Manager John Russell said he's aware the team will still face doubters.

"The (pitchers) have to keep focused," Russell said. "They are having a lot of fun. They believe what they are doing. Let's just continue to take it a game, a series, a week at a time. So far it's worked pretty well for us."

After the Pirates swept the Marlins last week in Pittsburgh, Marlins right fielder Cody Ross was a believer.

"If their pitching can do what they did to us -- and I don't mean the starters, but the bullpen, too -- they've got a good chance," Ross told the Pittsburgh Post-Gazette. "They're just good all-around."

Overheard and Understood

• If it seems like there have been a lot of grand slams already this season, there have. With one week remaining in April, there had been 19 grand slams hit, one every 779 at-bats. (And that was before Shane Victorino, Alexei Ramirez and Albert Pujols hit grand slams in the past two days.) Since 1996, the only other seasons in which grand slams came more than once every 1,000 at-bats in April were 2000 (one per 784 at-bats) and 1996 (one per 957 at-bats)

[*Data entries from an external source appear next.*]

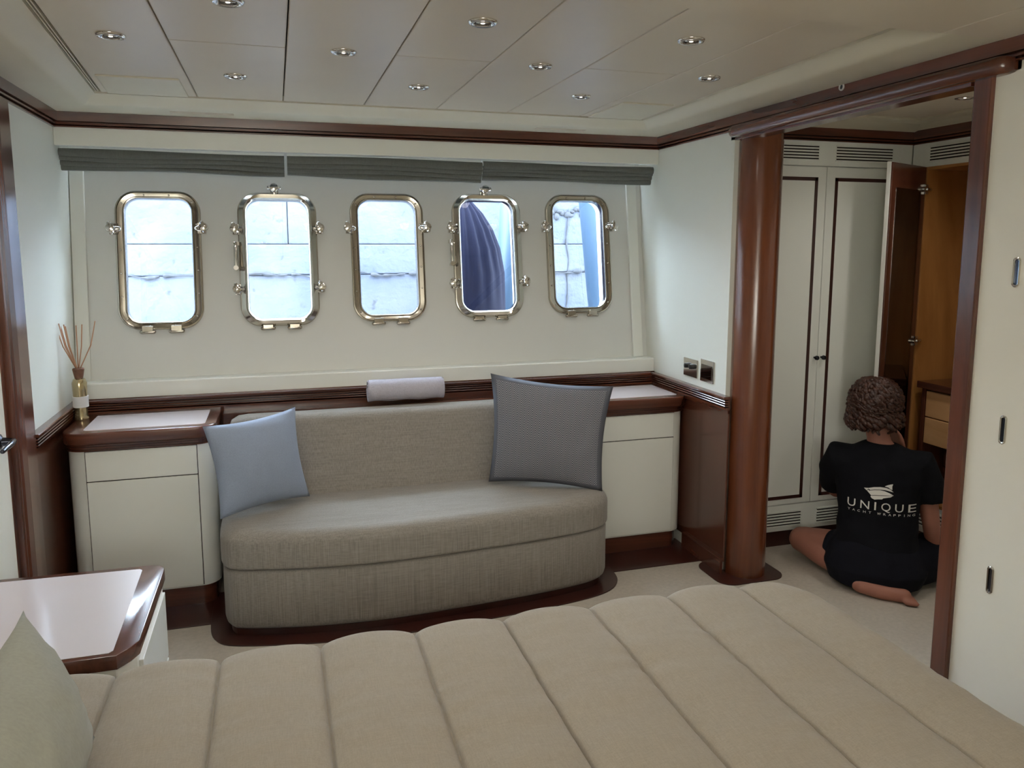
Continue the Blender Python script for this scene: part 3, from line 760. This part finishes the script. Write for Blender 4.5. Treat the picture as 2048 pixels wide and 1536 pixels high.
o = pillow('pillow', (-.355, 1.0, .535), (-.355, 1.50, .535), (-.466, 1.545, .778), (-.466, 1.04, .778), .15, M['pillow'], 'pale cream pillow standing against the bed head at the lower left', 'pillow', .05, seed=9, wr=.006)

# ------------------------------------------------------------------ nightstand
ns = empty('nightstand', (-.58, 2.0, 0)); tag(ns, 'cream nightstand with mahogany edged leather top between bed and left door', 'nightstand')
def N(pts): return [(x + .58, y - 2.0) for x, y in pts]
NZ = .515
top = [(-.82, 1.848), (-.381, 1.848), (-.356, 1.88), (-.342, 1.91), (-.341, 2.30)] + [(-.381 + .04 * math.cos(a), 2.335 + .04 * math.sin(a)) for a in [PI / 2 * k / 6 for k in range(7)]] + [(-.82, 2.39)]
slab(N(top), NZ - .036, NZ, .004, 2).build('top', M['wood_y'], ns, smooth=True)
MB().prism(N([(-.82, 1.862), (-.40, 1.862), (-.392, 1.872), (-.40, 2.34), (-.408, 2.35), (-.82, 2.365)]), 2, NZ - .002, NZ + .0012).build('leather_inlay', M['inlay'], ns)
MB().prism(N([(-.82, 1.852), (-.385, 1.852), (-.348, 1.90), (-.346, 2.31), (-.37, 2.345), (-.82, 2.37)]), 2, .03, NZ - .036).build('body', M['cream'], ns, bevel=.004)
B('drawer', M['cream'], ns, .230, .242, -.08, .30, .27, .46)
B('door', M['cream'], ns, .230, .242, -.08, .30, .05, .262)
B('plinth', M['wood_dark'], ns, -.23, .20, -.14, .32, 0, .03)

# ------------------------------------------------------------------ closet: left wardrobe (faces the camera)
YF = 3.065
def louvre(parent, axis, a0, a1, z0, z1, face, n, depth=.02):
    """row of slats over a dark backing. axis 0: along x on plane y=face; 1: along y on plane x=face"""
    h = (z1 - z0) / n
    bk_ = MB()
    if axis == 0: bk_.box(a0, a1, face - .0008, face + .004, z0, z1)
    else: bk_.box(face - .0008, face + .004, a0, a1, z0, z1)
    bk_.build('vent_backing', M['gap'], parent)
    for k in range(n + 1):
        z = z0 + k * h; m = MB()
        t = h * .26
        if axis == 0: m.box(a0 - .004, a1 + .004, face - .005, face + .002, z - t, z + t)
        else: m.box(face - .005, face + .002, a0 - .004, a1 + .004, z - t, z + t)
        m.build('slat', M['cream'], parent, bevel=.001)
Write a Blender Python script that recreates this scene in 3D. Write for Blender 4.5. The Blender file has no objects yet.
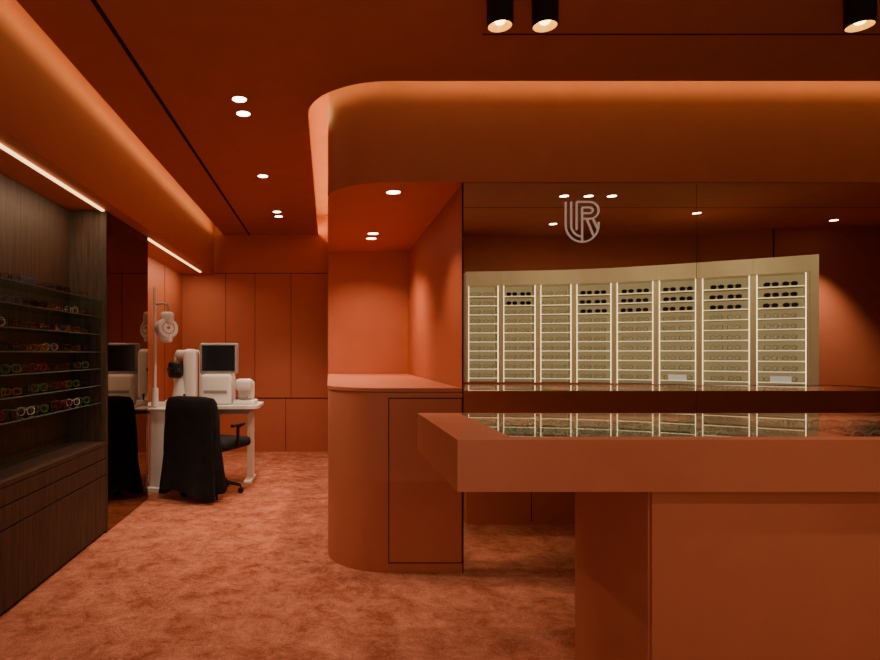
import bpy, bmesh, math, random
from mathutils import Vector, Matrix
random.seed(4)
PI = math.pi
C = bpy.context.scene.collection

# ------------------------------------------------------------------ materials
def nodes(name):
    m = bpy.data.materials.new(name); m.use_nodes = True
    nt = m.node_tree
    return m, nt, nt.nodes['Principled BSDF']

def paint(name, col, rough=0.6, var=0.06, bump=0.02, scale=6, metallic=0.0, spec=0.3, glow=0):
    m, nt, b = nodes(name)
    tc = nt.nodes.new('ShaderNodeTexCoord')
    n = nt.nodes.new('ShaderNodeTexNoise'); n.inputs['Scale'].default_value = scale; n.inputs['Detail'].default_value = 5
    r = nt.nodes.new('ShaderNodeValToRGB')
    a = tuple(max(0, c*(1-var)) for c in col); z = tuple(c*(1+var) for c in col)
    r.color_ramp.elements[0].color = (*a, 1); r.color_ramp.elements[1].color = (*z, 1)
    r.color_ramp.elements[0].position = .3; r.color_ramp.elements[1].position = .7
    nt.links.new(tc.outputs['Object'], n.inputs['Vector'])
    nt.links.new(n.outputs['Fac'], r.inputs['Fac']); nt.links.new(r.outputs['Color'], b.inputs['Base Color'])
    b.inputs['Roughness'].default_value = rough; b.inputs['Metallic'].default_value = metallic
    b.inputs['Specular IOR Level'].default_value = spec
    if glow:
        nt.links.new(r.outputs['Color'], b.inputs['Emission Color']); b.inputs['Emission Strength'].default_value = glow
    if bump:
        n2 = nt.nodes.new('ShaderNodeTexNoise'); n2.inputs['Scale'].default_value = scale*40
        bp = nt.nodes.new('ShaderNodeBump'); bp.inputs['Strength'].default_value = bump; bp.inputs['Distance'].default_value = .01
        nt.links.new(tc.outputs['Object'], n2.inputs['Vector'])
        nt.links.new(n2.outputs['Fac'], bp.inputs['Height']); nt.links.new(bp.outputs['Normal'], b.inputs['Normal'])
    return m

def emit(name, col, s):
    m, nt, b = nodes(name)
    b.inputs['Base Color'].default_value = (*col, 1)
    b.inputs['Emission Color'].default_value = (*col, 1); b.inputs['Emission Strength'].default_value = s
    return m

def clear(name, tint, fac_min, gloss_rough=0.01, ior=1.5):
    # thin clear sheet: reflects by Fresnel on its outer face, lets light straight through its inner faces
    m, nt, b = nodes(name); nt.nodes.remove(b)
    out = nt.nodes['Material Output']
    t = nt.nodes.new('ShaderNodeBsdfTransparent'); t.inputs['Color'].default_value = (*tint, 1)
    g = nt.nodes.new('ShaderNodeBsdfGlossy'); g.inputs['Roughness'].default_value = gloss_rough
    fr = nt.nodes.new('ShaderNodeFresnel'); fr.inputs['IOR'].default_value = ior
    ge = nt.nodes.new('ShaderNodeNewGeometry')
    ma = nt.nodes.new('ShaderNodeMath'); ma.operation = 'MAXIMUM'; ma.inputs[1].default_value = fac_min
    inv = nt.nodes.new('ShaderNodeMath'); inv.operation = 'SUBTRACT'; inv.inputs[0].default_value = 1
    mul = nt.nodes.new('ShaderNodeMath'); mul.operation = 'MULTIPLY'
    mx = nt.nodes.new('ShaderNodeMixShader')
    nt.links.new(fr.outputs[0], ma.inputs[0]); nt.links.new(ge.outputs['Backfacing'], inv.inputs[1])
    nt.links.new(ma.outputs[0], mul.inputs[0]); nt.links.new(inv.outputs[0], mul.inputs[1])
    nt.links.new(mul.outputs[0], mx.inputs[0])
    nt.links.new(t.outputs[0], mx.inputs[1]); nt.links.new(g.outputs[0], mx.inputs[2])
    nt.links.new(mx.outputs[0], out.inputs['Surface'])
    return m

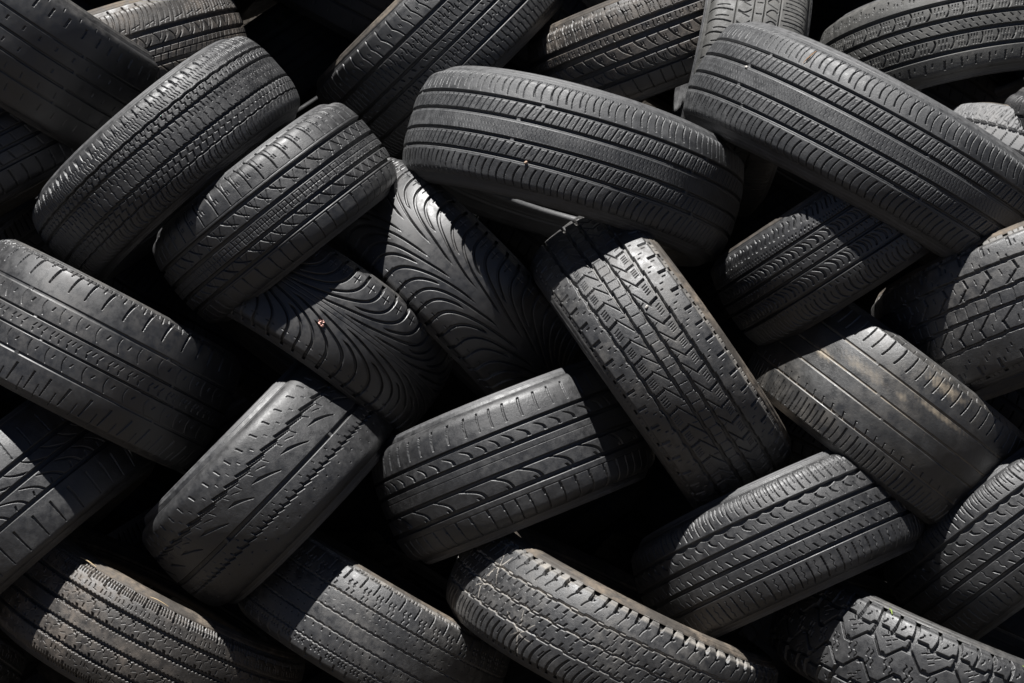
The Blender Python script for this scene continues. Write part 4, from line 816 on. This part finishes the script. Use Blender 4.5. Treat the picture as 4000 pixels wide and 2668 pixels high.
blade('CC', [(3474, 2382), (3478, 2394), (3484, 2406)], .0022, M_LEAF, 'tiny green leaf shred on the chunky shoulder of the all terrain tyre', 'leaf', 'leaf', lift=.004)
blade('CC', [(3988, 2606), (3994, 2614), (4000, 2622)], .0022, M_LEAF, 'tiny green leaf shred at the right edge on the all terrain tyre', 'leaf', 'leaf', lift=.004)


# ------------------------------------------------------------------ ground the pile stands on, with a bank added behind to keep skylight out of the gaps
def soil():
    m = bpy.data.materials.new('dry_soil'); m.use_nodes = True
    nt = m.node_tree; N = nt.nodes; L = nt.links; b = N['Principled BSDF']
    tc = N.new('ShaderNodeTexCoord')
    n1 = N.new('ShaderNodeTexNoise'); n1.inputs['Scale'].default_value = 3; n1.inputs['Detail'].default_value = 8
    n2 = N.new('ShaderNodeTexNoise'); n2.inputs['Scale'].default_value = 60; n2.inputs['Detail'].default_value = 4
    L.new(tc.outputs['Object'], n1.inputs[0]); L.new(tc.outputs['Object'], n2.inputs[0])
    r = N.new('ShaderNodeValToRGB'); r.color_ramp.elements[0].color = (.022, .018, .014, 1); r.color_ramp.elements[1].color = (.05, .041, .031, 1)
    r.color_ramp.elements[0].position = .3; r.color_ramp.elements[1].position = .7
    L.new(n1.outputs[0], r.inputs[0]); L.new(r.outputs[0], b.inputs['Base Color'])
    bp = N.new('ShaderNodeBump'); bp.inputs['Strength'].default_value = .6; bp.inputs['Distance'].default_value = .02
    L.new(n2.outputs[0], bp.inputs['Height']); L.new(bp.outputs[0], b.inputs['Normal'])
    b.inputs['Roughness'].default_value = .95
    return m
gx = np.linspace(-14, 14, 113); gy = np.concatenate([np.linspace(-14, 0, 40), np.linspace(.1, 6, 60)])
GX, GY = np.meshgrid(gx, gy)
rise = np.clip((GY - 1.25) / 1.1, 0, 1); GZ = 3.6 * rise * rise * (3 - 2 * rise)
GZ = GZ + .03 * np.sin(GX * 2.1 + GY) * np.cos(GY * 1.7) + .015 * np.sin(GX * 7 + 2) * np.sin(GY * 6)
co = np.stack([GX, GY, GZ], -1).reshape(-1, 3)
g = bpy.data.objects.new('ground', raw_mesh('ground', co, grid_quads(len(gy), len(gx), closed=False))); link(g)
g.data.materials.append(soil()); g['kind'] = 'structure'

# ------------------------------------------------------------------ camera, sun, sky
cam = bpy.data.objects.new('camera', bpy.data.cameras.new('camera')); link(cam)
cam.location = (0, -D0, Z0); cam.rotation_euler = (math.radians(90), 0, 0)
cam.data.lens = LENS; cam.data.sensor_width = 36; cam.data.clip_start = .05; cam.data.clip_end = 500
bpy.context.scene.camera = cam
SUN = Vector(SUN_DIR).normalized()
sun = bpy.data.objects.new('sun', bpy.data.lights.new('sun', 'SUN')); link(sun)
sun.data.energy = SUN_E; sun.data.angle = math.radians(.5); sun.data.color = (1, .985, .965)
sun.rotation_euler = SUN.to_track_quat('Z', 'Y').to_euler(); sun.location = (-2, -6, 6)
w = bpy.data.worlds.new('World'); bpy.context.scene.world = w; w.use_nodes = True
nt = w.node_tree; bg = nt.nodes['Background']
sky = nt.nodes.new('ShaderNodeTexSky'); sky.sky_type = 'NISHITA'; sky.sun_disc = False
sky.sun_elevation = math.asin(SUN.z); sky.sun_rotation = math.atan2(SUN.x, SUN.y)
nt.links.new(sky.outputs[0], bg.inputs[0]); bg.inputs[1].default_value = SKY_E
sky.altitude = 4000; sky.air_density = .14; sky.dust_density = .1
sc = bpy.context.scene
sc.view_settings.view_transform = 'Standard'; sc.view_settings.look = 'None'
sc.view_settings.exposure = EXPO; sc.view_settings.gamma = 1; sc.view_settings.use_curve_mapping = False
sc.render.engine = 'CYCLES'; sc.cycles.use_denoising = True; sc.cycles.max_bounces = 5
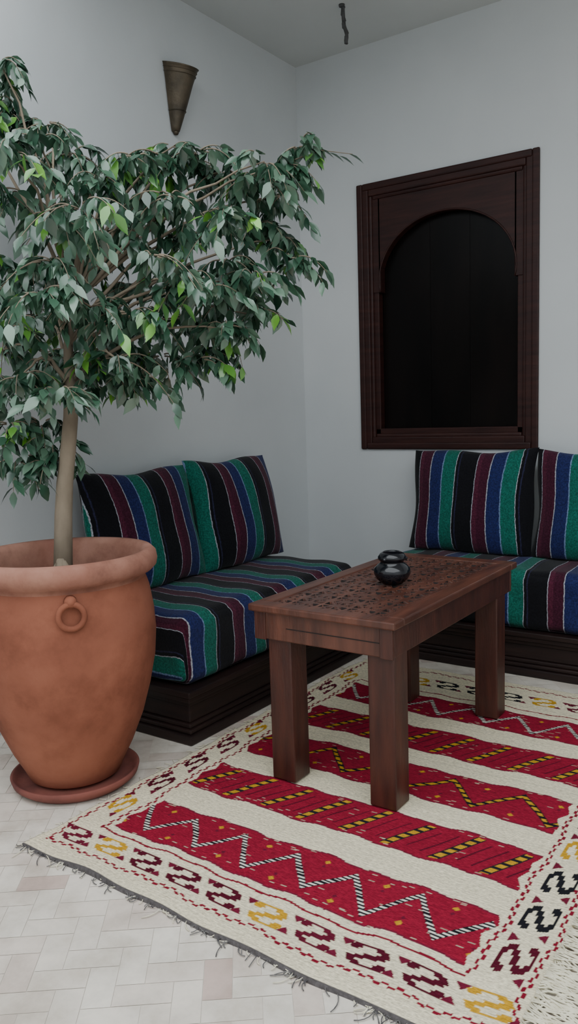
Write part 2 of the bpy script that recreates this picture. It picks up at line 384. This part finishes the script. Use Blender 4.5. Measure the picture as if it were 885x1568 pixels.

• Word around the Padres is that they aren't trading Jake Peavy. That's easy to say in April, with the team winning. See what happens if they fall out of the race in July.

• When Angels pitcher Rich Thompson got called up to the majors last weekend, his wife found out not from him, but from the wife of another player with the Angels' Salt Lake City affiliate. If you want to know more about the life of a baseball wife, Ashley Thompson has been blogging as a "Trophy Wife" for the Orange County Register.

• From the Notes That Are Never Outdated Dept.: In the eighth round of the 2002 draft, the Yankees took Brad Halsey with the 246th pick. With the very next pick, the Giants took Clay Hensley. Four years later, Halsey gave up Barry Bonds' 714th homer. A year after that, Hensley gave up homer No. 755. Spooky.

• There is a growing trend of major leaguers wearing mouthguards, but it's not to protect their teeth. Guys like Ryan Howard, Manny Ramirez and Eric Byrnes are wearing them "to relax your lower jaw, and that allows more blood flow to the brain," Howard told Philadelphia reporters.

Jeff Kent will compete in the upcoming ABC reality series "The Superstars," which is a revival of the 1970s show in which actors and other celebrities competed in a variety of athletic events. This incarnation of the show features only pro athletes like Brandi Chastain, Jennifer Capriati and Bode Miller. The star of the show, though, is certain to be Terrell Owens. Kent vs. T.O. Set your DVR.

• The Giants sold at least 30,000 tickets for their first 656 games at AT&T Park, a streak that ended with Wednesday's crowd of 26,593.